When Should I Refinance My Mortgage?

Refinancing is the process of replacing an existing mortgage with a new one by changing the terms of the current loan. Typically, homeowners consider refinancing their mortgage for a few reasons, including:

  • Reducing monthly mortgage payments;
  • Obtaining a lower interest rate;
  • Switching mortgage lenders; or
  • Shortening the term of the original mortgage.

As mortgage rates continue to drop, nearly 20 million homeowners could benefit from refinancing, according to a study by Black Knight.

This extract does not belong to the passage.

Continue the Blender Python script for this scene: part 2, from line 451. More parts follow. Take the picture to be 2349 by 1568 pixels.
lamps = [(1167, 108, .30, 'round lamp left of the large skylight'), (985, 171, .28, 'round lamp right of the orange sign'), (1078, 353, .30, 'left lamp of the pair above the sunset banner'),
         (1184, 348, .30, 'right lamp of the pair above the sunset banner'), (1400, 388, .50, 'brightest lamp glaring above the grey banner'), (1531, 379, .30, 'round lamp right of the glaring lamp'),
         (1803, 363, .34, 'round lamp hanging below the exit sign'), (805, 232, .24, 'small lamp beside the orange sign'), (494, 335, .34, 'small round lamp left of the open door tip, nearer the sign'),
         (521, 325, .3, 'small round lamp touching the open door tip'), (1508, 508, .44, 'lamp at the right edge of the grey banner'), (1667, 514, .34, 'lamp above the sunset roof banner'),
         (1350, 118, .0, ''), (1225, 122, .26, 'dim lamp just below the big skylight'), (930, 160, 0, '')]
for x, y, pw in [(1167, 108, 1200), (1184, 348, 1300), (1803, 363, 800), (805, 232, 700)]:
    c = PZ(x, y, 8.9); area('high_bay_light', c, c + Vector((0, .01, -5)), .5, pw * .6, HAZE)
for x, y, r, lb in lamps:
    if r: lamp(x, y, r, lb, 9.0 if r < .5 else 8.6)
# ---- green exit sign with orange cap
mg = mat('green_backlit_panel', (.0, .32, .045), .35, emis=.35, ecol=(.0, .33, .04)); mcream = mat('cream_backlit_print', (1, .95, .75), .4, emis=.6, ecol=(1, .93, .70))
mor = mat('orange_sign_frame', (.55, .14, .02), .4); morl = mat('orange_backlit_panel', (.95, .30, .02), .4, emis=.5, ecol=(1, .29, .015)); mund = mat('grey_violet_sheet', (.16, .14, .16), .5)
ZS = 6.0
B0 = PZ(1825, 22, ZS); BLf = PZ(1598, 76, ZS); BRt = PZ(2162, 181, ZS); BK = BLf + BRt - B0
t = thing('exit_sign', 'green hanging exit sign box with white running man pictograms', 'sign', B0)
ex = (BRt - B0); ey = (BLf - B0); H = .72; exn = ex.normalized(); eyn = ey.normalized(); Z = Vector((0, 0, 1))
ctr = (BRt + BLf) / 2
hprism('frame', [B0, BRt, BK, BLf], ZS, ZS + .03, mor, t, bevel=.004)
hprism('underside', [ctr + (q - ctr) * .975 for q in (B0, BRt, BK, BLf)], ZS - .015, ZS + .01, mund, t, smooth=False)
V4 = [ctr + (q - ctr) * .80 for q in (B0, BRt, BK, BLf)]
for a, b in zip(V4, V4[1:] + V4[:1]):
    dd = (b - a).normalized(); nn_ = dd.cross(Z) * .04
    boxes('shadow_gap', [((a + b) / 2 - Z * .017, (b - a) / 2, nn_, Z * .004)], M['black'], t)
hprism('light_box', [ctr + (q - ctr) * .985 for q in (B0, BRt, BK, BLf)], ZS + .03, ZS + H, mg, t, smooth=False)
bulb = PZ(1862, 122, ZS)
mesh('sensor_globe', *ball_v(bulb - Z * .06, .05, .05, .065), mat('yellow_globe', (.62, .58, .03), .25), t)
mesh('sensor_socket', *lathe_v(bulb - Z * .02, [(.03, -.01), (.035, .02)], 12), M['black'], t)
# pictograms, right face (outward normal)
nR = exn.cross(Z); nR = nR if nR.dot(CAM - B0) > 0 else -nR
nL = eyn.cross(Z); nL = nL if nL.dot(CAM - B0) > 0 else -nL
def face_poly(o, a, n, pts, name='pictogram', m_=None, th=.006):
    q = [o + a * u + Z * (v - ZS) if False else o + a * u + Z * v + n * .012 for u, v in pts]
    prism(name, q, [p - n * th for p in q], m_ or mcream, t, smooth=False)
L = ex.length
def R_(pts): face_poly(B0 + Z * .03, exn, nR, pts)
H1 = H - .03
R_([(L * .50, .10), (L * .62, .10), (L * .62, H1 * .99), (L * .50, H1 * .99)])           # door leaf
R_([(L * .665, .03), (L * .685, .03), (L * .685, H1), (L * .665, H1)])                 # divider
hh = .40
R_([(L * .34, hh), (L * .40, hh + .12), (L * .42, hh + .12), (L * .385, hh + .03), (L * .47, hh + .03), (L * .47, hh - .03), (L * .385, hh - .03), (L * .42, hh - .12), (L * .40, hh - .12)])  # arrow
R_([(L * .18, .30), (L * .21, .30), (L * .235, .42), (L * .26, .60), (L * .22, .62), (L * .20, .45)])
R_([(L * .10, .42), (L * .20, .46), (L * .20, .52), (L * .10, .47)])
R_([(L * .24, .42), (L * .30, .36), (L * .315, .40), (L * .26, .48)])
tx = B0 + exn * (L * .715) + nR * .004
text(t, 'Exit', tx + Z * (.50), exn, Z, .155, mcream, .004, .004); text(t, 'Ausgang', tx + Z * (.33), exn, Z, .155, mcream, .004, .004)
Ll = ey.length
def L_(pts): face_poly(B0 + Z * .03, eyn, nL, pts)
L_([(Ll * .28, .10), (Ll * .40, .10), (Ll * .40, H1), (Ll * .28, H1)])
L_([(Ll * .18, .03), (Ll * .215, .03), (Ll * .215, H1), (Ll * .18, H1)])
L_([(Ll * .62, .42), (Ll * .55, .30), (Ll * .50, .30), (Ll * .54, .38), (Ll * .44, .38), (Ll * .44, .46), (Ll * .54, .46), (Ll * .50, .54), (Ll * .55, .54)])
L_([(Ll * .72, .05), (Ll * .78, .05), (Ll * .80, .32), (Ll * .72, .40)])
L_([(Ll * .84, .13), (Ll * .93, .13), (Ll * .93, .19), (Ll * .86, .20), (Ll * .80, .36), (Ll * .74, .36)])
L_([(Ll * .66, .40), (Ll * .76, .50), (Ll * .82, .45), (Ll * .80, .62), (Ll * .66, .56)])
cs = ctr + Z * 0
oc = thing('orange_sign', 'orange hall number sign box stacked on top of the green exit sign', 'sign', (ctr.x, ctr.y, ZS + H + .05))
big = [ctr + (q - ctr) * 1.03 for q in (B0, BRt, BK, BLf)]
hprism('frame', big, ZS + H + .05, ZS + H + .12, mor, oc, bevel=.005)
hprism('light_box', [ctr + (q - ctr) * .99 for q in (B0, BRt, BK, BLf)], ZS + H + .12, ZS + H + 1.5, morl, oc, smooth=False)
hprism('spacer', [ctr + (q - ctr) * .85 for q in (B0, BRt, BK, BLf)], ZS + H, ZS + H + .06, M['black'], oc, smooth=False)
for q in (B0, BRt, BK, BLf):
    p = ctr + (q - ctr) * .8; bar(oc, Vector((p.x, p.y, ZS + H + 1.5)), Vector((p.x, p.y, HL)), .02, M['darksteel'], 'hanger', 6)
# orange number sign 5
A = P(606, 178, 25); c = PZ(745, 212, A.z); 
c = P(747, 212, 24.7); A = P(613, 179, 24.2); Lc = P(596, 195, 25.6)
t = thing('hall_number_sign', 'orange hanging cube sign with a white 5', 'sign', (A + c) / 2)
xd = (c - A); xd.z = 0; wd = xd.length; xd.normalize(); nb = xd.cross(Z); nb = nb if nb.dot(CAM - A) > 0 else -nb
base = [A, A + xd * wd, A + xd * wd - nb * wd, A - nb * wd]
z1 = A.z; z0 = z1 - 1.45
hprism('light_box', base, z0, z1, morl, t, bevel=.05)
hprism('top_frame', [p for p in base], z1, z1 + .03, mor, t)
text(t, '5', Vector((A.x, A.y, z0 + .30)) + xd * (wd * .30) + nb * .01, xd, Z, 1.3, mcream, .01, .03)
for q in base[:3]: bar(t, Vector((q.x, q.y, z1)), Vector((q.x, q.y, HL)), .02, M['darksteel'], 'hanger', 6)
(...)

When Should I Refinance My Mortgage?

Source: Black Knight

Is Refinancing Worth It?

However, refinancing a mortgage is not always a smart financial decision. You need to make sure that refinancing will save you money in the long run. Determining whether refinancing your mortgage makes sense in your particular situation comes down to four questions:

  1. How much money will you save by refinancing?
  2. How much equity do you have in the home?
  3. How long do you plan to stay in the house?
  4. What is your overall financial situation?

Do You Qualify to Refinance Your Mortgage?

If you’re wondering, “Is now a good time to refinance my mortgage?” you should also ask yourself, “Will I qualify to refinance?

Even if refinancing your mortgage is a wise financial move in your situation, you will still need to qualify. When reviewing your application to refinance, the lender will consider the following factors:

  • Whether you are making timely payments on your original mortgage;
  • Your credit score and creditworthiness;
  • The amount of equity in your home; and
  • Your income.

Note: Your mortgage refinance rate will be primarily based on your credit score and the amount of equity in the home.

When to Refinance a Mortgage

You need to make sure that you’re refinancing for the right reasons. As a rule of thumb, homeowners benefit from refinancing their mortgage in the following situations:

1. You want to switch to an adjustable-rate mortgage (ARM) or fixed-rate loan

Typically, adjustable-rate mortgages (ARMs) offer lower rates and are easier to qualify for than fixed-rate mortgages. The downside of an ARM is that the interest rate resets periodically (often, on a yearly or monthly basis), which could result in rates and payments rising substantially over time.

For this reason, many homeowners choose to refinance their mortgage to switch from an ARM to a fixed rate. However, in some cases, it’s more beneficial to convert from a fixed-rate to an adjustable-rate mortgage, especially when mortgage interest rates are going down or when the homeowner is planning to move to a new home in the foreseeable future.

2. You want to pay off the loan faster

If your current mortgage is 30 years, you could benefit from refinancing to get a 15-year mortgage. As a result, you would pay off the loan much faster and end up paying less interest over time. However, you need to make sure that you can afford the monthly payments after refinancing.

3. You want to lower your interest rate

If your original mortgage has a higher interest rate than those currently being offered, consider refinancing. In this situation, refinancing your mortgage could be a sound financial decision to lower your interest rate or shorter your payment term.

As a rule of thumb, refinancing makes sense only when mortgage rates are lower than your current rate by 1% or more.

4. You want to tap into home equity

Most lenders require borrowers to keep at least 20% equity in the home. Home equity is the difference between the home’s appraised value and how much the borrower still owes their lender.

Thus, when you refinance to borrow more than you owe on your original mortgage, the lender will give you a check for the difference, which is also known as a cash-out refinance.

How Much Does It Cost to Refinance Your Mortgage?

Refinancing your mortgage can cost from 2% to 5% of the loan amount in closing costs. For example, if you borrow $100,000 and closing costs are 4% of that, you would owe $4,000 at closing. In addition to that, you will have to pay application and appraisal fees, among other expenses. Also, there is a new refinancing fee that kicked in on December 1, 2020.

According to Forbes, the so-called “adverse market refinance fee” is 0.5% charged to refinances sold to Fannie Mae or Freddie Mac, which buy the vast majority of U.S. mortgages. The fee doesn’t apply to loans valued at $125,000 or less. FHA, VA, and USDA loans are also cleared from the new refinancing fee.

You could save money by refinancing your mortgage, but you could also end up paying more in the long run. For this reason, it is important to determine whether refinancing is a wise financial move in your particular situation.